La seconda sezione civile del tribunale di Palermo presieduta da Liana Pernice  ha condannato l’Amap, la società che gestisce il servizio idrico nel capoluogo siciliano e in provincia, a restituire i canoni di depurazione riportati in bolletta ad un condominio nel quartiere Villaggio Santa Rosalia a Palermo difeso dall’avvocato Rosario Dolce.

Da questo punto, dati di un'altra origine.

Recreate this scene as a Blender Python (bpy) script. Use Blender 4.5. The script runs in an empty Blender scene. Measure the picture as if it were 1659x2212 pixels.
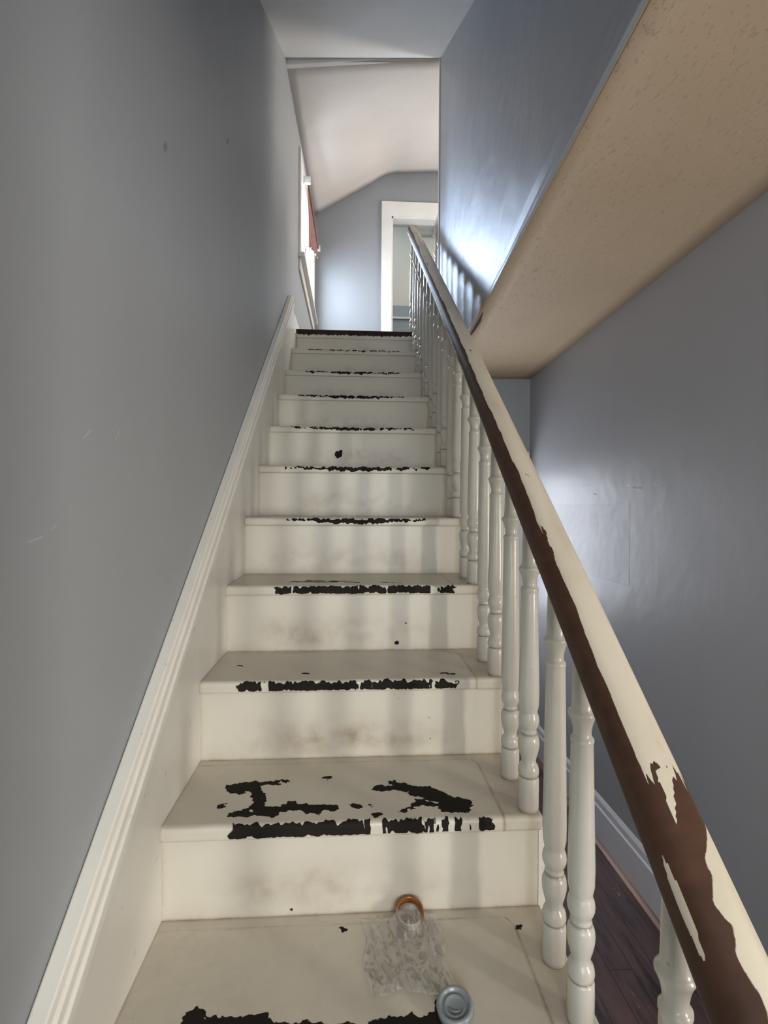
import bpy, bmesh, math, random
from mathutils import Vector, Matrix, noise
random.seed(7)
H = 1.47                       # eye height above the lower floor
D = bpy.data
COL = bpy.context.scene.collection
R = math.radians

# ------------------------------------------------------------------ object helpers
def link(name, me, parent=None, mats=()):
    o = D.objects.new(name, me); COL.objects.link(o)
    if parent is not None: o.parent = parent
    for m in mats: me.materials.append(m)
    return o
def empty(name, loc=(0, 0, 0), label=None, cat=None, group=None):
    o = D.objects.new(name, None); COL.objects.link(o); o.location = loc; o.empty_display_size = .05
    if label: o['label'] = label
    if cat: o['category'] = cat
    if group: o['group'] = group
    return o
def structure(o): o['kind'] = 'structure'; return o
def build(name, bm, mat, parent=None, smooth=False, bevel=0, kind=None, seg=2):
    bmesh.ops.recalc_face_normals(bm, faces=bm.faces[:])
    me = D.meshes.new(name); bm.to_mesh(me); bm.free()
    if smooth:
        for p in me.polygons: p.use_smooth = True
    o = link(name, me, parent, [mat])
    if parent is not None and parent.type == 'EMPTY':
        o.matrix_parent_inverse = Matrix.Translation(-parent.location)
    if bevel:
        b = o.modifiers.new('bevel', 'BEVEL'); b.width = bevel; b.segments = seg; b.limit_method = 'ANGLE'
    if kind == 's': structure(o)
    return o
def box(bm, x0, x1, y0, y1, z0, z1):
    v = [bm.verts.new((x, y, z)) for x in (x0, x1) for y in (y0, y1) for z in (z0, z1)]
    for f in ((0, 1, 3, 2), (4, 6, 7, 5), (0, 4, 5, 1), (2, 3, 7, 6), (0, 2, 6, 4), (1, 5, 7, 3)):
        bm.faces.new([v[i] for i in f])
def prism(bm, pts, axis, a, b):
    """extrude a 2-D outline (other two axes, in order) from a to b along axis"""
    def P(p, t):
        l = list(p); l.insert(axis, t); return bm.verts.new(l)
    A = [P(p, a) for p in pts]; B = [P(p, b) for p in pts]; n = len(pts)
    bm.faces.new(A); bm.faces.new(B[::-1])
    for i in range(n): bm.faces.new((A[i], A[(i + 1) % n], B[(i + 1) % n], B[i]))
def slab(bm, pts, n):
    """polygon of 3-D points given a thickness vector n"""
    A = [bm.verts.new(p) for p in pts]; B = [bm.verts.new(Vector(p) + Vector(n)) for p in pts]; k = len(pts)
    bm.faces.new(A); bm.faces.new(B[::-1])
    for i in range(k): bm.faces.new((A[i], A[(i + 1) % k], B[(i + 1) % k], B[i]))
def lathe(bm, prof, cx, cy, seg=28):
    rings = []
    for r, z in prof:
        rings.append([bm.verts.new((cx + r * math.cos(2 * math.pi * i / seg), cy + r * math.sin(2 * math.pi * i / seg), z)) for i in range(seg)])
    for a, b in zip(rings, rings[1:]):
        for i in range(seg): bm.faces.new((a[i], a[(i + 1) % seg], b[(i + 1) % seg], b[i]))
    bm.faces.new(rings[0][::-1]); bm.faces.new(rings[-1])
def tube(bm, pts, r, seg=12):
    rings = []
    for i, p in enumerate(pts):
        p = Vector(p); a = Vector(pts[max(i - 1, 0)]); b = Vector(pts[min(i + 1, len(pts) - 1)])
        t = (b - a).normalized(); s = t.cross(Vector((0, 0, 1)))
        if s.length < 1e-3: s = Vector((1, 0, 0))
        s.normalize(); u = s.cross(t)
        rings.append([bm.verts.new(p + s * r * math.cos(2 * math.pi * k / seg) + u * r * math.sin(2 * math.pi * k / seg)) for k in range(seg)])
    for a, b in zip(rings, rings[1:]):
        for k in range(seg): bm.faces.new((a[k], a[(k + 1) % seg], b[(k + 1) % seg], b[k]))
    bm.faces.new(rings[0][::-1]); bm.faces.new(rings[-1])

# ------------------------------------------------------------------ materials
class NT:
    def __init__(s, name):
        s.m = D.materials.new(name); s.m.use_nodes = True; s.t = s.m.node_tree; s.n = s.t.nodes; s.l = s.t.links
        s.b = s.n['Principled BSDF']; s.out = s.n['Material Output']
    def add(s, ty, **kw):
        n = s.n.new(ty)
        for k, v in kw.items():
            if k in n.inputs: n.inputs[k].default_value = v
            else: setattr(n, k, v)
        return n
    def c(s, a, b): s.l.new(a, b)
    def noise(s, scale, detail=4, rough=.55, vec=None, stretch=None):
        n = s.add('ShaderNodeTexNoise'); n.inputs['Scale'].default_value = scale
        n.inputs['Detail'].default_value = detail; n.inputs['Roughness'].default_value = rough
        if vec is None: vec = s.add('ShaderNodeTexCoord').outputs['Object']
        if stretch:
            mp = s.add('ShaderNodeMapping'); mp.inputs['Scale'].default_value = stretch; s.c(vec, mp.inputs['Vector']); vec = mp.outputs[0]
        s.c(vec, n.inputs['Vector']); return n.outputs['Fac']
    def ramp(s, fac, stops):
        r = s.add('ShaderNodeValToRGB'); e = r.color_ramp.elements
        while len(e) < len(stops): e.new(.5)
        for i, (p, col) in enumerate(stops):
            e[i].position = p; e[i].color = (*col, 1) if len(col) == 3 else col
        s.c(fac, r.inputs['Fac']); return r.outputs['Color']
    def rng(s, fac, a, b, c=0., d=1., smooth=True):
        r = s.add('ShaderNodeMapRange'); r.interpolation_type = 'SMOOTHSTEP' if smooth else 'LINEAR'
        for k, v in zip(('From Min', 'From Max', 'To Min', 'To Max'), (a, b, c, d)): r.inputs[k].default_value = v
        s.c(fac, r.inputs['Value']); return r.outputs['Result']
    def math(s, op, a, b=None):
        n = s.add('ShaderNodeMath', operation=op)
        for i, v in enumerate((a, b)):
            if v is None: continue
            if isinstance(v, (int, float)): n.inputs[i].default_value = v
            else: s.c(v, n.inputs[i])
        return n.outputs[0]
    def mix(s, fac, a, b):
        n = s.add('ShaderNodeMix', data_type='RGBA')
        for i, v in ((0, fac), (6, a), (7, b)):
            if isinstance(v, (int, float)): n.inputs[i].default_value = v
            elif isinstance(v, tuple): n.inputs[i].default_value = (*v, 1)
            else: s.c(v, n.inputs[i])
        return n.outputs[2]
    def bump(s, h, strength, dist=.002):
        b = s.add('ShaderNodeBump'); b.inputs['Strength'].default_value = strength; b.inputs['Distance'].default_value = dist
        s.c(h, b.inputs['Height'])
        cur = s.b.inputs['Normal']
        if cur.links: s.c(cur.links[0].from_socket, b.inputs['Normal'])
        s.c(b.outputs[0], cur)
    def base(s, col):
        if isinstance(col, tuple): s.b.inputs['Base Color'].default_value = (*col, 1)
        else: s.c(col, s.b.inputs['Base Color'])
    def attr(s, name):
        a = s.add('ShaderNodeAttribute'); a.attribute_name = name; return a.outputs['Fac']

def wall_paint(name, col, col2, rough=.5, bump=.25, marks=(), lights=(), streak=(1, 1, .25)):
    t = NT(name)
    c = t.ramp(t.noise(1.6, 3, stretch=streak), [(.3, col), (.7, col2)])
    pos = t.add('ShaderNodeTexCoord').outputs['Object']
    sep = t.add('ShaderNodeSeparateXYZ'); t.c(pos, sep.inputs[0])
    wob = t.math('MULTIPLY', t.math('SUBTRACT', t.noise(18, 4), .5), .02)
    for (ax, p0, p1, wid, mc, k, wb) in marks:       # scratches, cracks, scuffs: short line marks on the wall surface
        a = Vector(p0); b = Vector(p1); dv = (b - a); L = max(dv.length, 1e-4); dv /= L
        U = sep.outputs[0 if ax == 1 else 1]; V = sep.outputs[2]
        if wb: U = t.math('ADD', U, t.math('MULTIPLY', wob, wb)); V = t.math('ADD', V, t.math('MULTIPLY', wob, wb))
        du = t.math('SUBTRACT', U, a[0]); dw = t.math('SUBTRACT', V, a[1])
        al = t.math('ADD', t.math('MULTIPLY', du, dv[0]), t.math('MULTIPLY', dw, dv[1]))
        ac = t.math('ABSOLUTE', t.math('SUBTRACT', t.math('MULTIPLY', du, dv[1]), t.math('MULTIPLY', dw, dv[0])))
        ov = t.math('MAXIMUM', t.math('SUBTRACT', al, L), t.math('MULTIPLY', al, -1))
        dist = t.math('MAXIMUM', ac, ov)
        f = t.rng(dist, wid * .5, wid * 1.3, k, 0)
        c = t.mix(f, c, mc)
    for (y0, y1, z0, z1, mc, k) in lights:           # repaired plaster patches
        yy = sep.outputs[1]; zz = sep.outputs[2]
        f = t.math('MULTIPLY', t.math('MULTIPLY', t.rng(yy, y0, y0 + .01), t.rng(yy, y1 - .01, y1, 1, 0)),
                   t.math('MULTIPLY', t.rng(zz, z0, z0 + .01), t.rng(zz, z1 - .01, z1, 1, 0)))
        c = t.mix(t.math('MULTIPLY', f, k), c, mc)
        t.bump(f, .2, .002)
    t.base(c); t.b.inputs['Roughness'].default_value = rough
    t.bump(t.noise(5, 3), bump, .02); t.bump(t.noise(130, 3), bump * .6, .001)
    return t
GREY = (.300, .311, .322); GREY2 = (.325, .335, .345)
dk = (.09, .08, .09); lt = (.55, .56, .56)
M = {}
M['wall_left'] = wall_paint('grey blue wall paint, left', GREY, GREY2, .5, .2, marks=[
    (0, (1.755, H + 1.215), (1.765, H + 1.225), .007, dk, .9, .2), (0, (1.765, H + 1.21), (1.86, H + .95), .0011, dk, .5, .25),
    (0, (1.86, H + .95), (2.07, H + .73), .0010, dk, .35, .3), (0, (1.185, H + .80), (1.195, H + .812), .008, dk, .6, .4),
    (0, (1.93, H + .93), (1.935, H + .90), .004, dk, .6, .1),
    (0, (.56, H + .60), (.585, H + .62), .008, dk, .55, 1.2), (0, (.545, H + .60), (.56, H + .602), .006, dk, .4, 1.2),
    (0, (.945, H + .12), (.965, H + .14), 0.0011, lt, 0.48, .2), (0, (.84, H + .11), (.86, H + .125), 0.0015, lt, 0.48, .3),
    (0, (.80, H - .02), (.80, H + .005), 0.0010, lt, 0.36, .2), (0, (.70, H - .045), (.73, H - .04), 0.0015, lt, 0.42, .3), (0, (.755, H - .03), (.762, H - .025), 0.0015, lt, 0.42, .3)]).m
M['wall_blue'] = wall_paint('grey blue wall paint, glossy', (.31, .325, .355), (.335, .35, .375), .40, .35, marks=[], streak=(1, 1, .2)).m
M['wall_right'] = wall_paint('grey wall paint, lower hall', (.350, .356, .382), (.375, .380, .402), .42, .25, marks=[
    (0, (1.93, H + .085), (1.99, H + .09), .004, dk, .7, .5), (0, (2.30, H + .07), (2.33, H + .075), .004, dk, .8, .3),
    (0, (2.35, H + .115), (2.45, H + .12), .0015, dk, .5, .5), (0, (2.02, H + .10), (2.05, H + .10), .003, lt, .6, .3),
    (0, (1.83, H + .09), (1.85, H + .095), .003, lt, .5, .3), (0, (2.0, H - .44), (2.03, H - .41), .014, (.36, .36, .37), .6, .6)],
    lights=[(2.01, 2.95, H - .31, H + .035, (.33, .325, .34), .8)]).m
M['wall_grey'] = wall_paint('grey wall paint', GREY, GREY2, .5, .2).m
M['far_grey'] = wall_paint('slate grey wall paint', (.25, .262, .28), (.27, .282, .30), .45, .2).m
M['cream_wall'] = wall_paint('cream wall paint', (.60, .56, .45), (.63, .59, .48), .6, .2).m
M['green_grey'] = wall_paint('green grey wall paint', (.27, .30, .29), (.29, .32, .31), .6, .2).m
M['beige'] = wall_paint('warm white ceiling paint', (.60, .555, .515), (.64, .60, .565), .6, .25).m
M['white_ceiling'] = wall_paint('white ceiling paint', (.76, .75, .735), (.80, .79, .77), .6, .25).m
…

La ragione: non aver dimostrato che l’immobile fosse servito anche dell’impianto di depurazione. “La quota di tariffa riferita al servizio di depurazione, in ogni bolletta dell’Amap, dal 2000, è divenuta una componente della complessiva tariffa del servizio idrico integrato – spiega il legale del condominio – , configurandosi come corrispettivo di una prestazione commerciale complessa che, per quanto determinata nel suo  ammontare in base alla legge, trova fonte non in un atto autoritativo direttamente incidente sul  patrimonio dell’utente, bensì nel contratto di utenza”.

Se ne deduce che in caso di mancata fruizione, da parte dell’utente, del servizio di depurazione, per fatto a lui non imputabile, è irragionevole, per  mancanza della controprestazione, l’imposizione dell’obbligo del pagamento della quota riferita a detto servizio. Pertanto, il condominio, gestito dalla amministrazioni Belmonte, con riferimento al periodo oggetto della fatturazione posta a base di un decreto ingiuntivo – in assenza di prova offerta dall’Amap – è stato liberato dall’obbligo di versare a quota di tariffa riferita al servizio di depurazione (circa quattro mila euro).

Inoltre, a fronte delle fatture già pagate, l’Amap è stata condannata a restituire gli importi versati a titolo di canone di depurazione per la somma di circa duemila euro.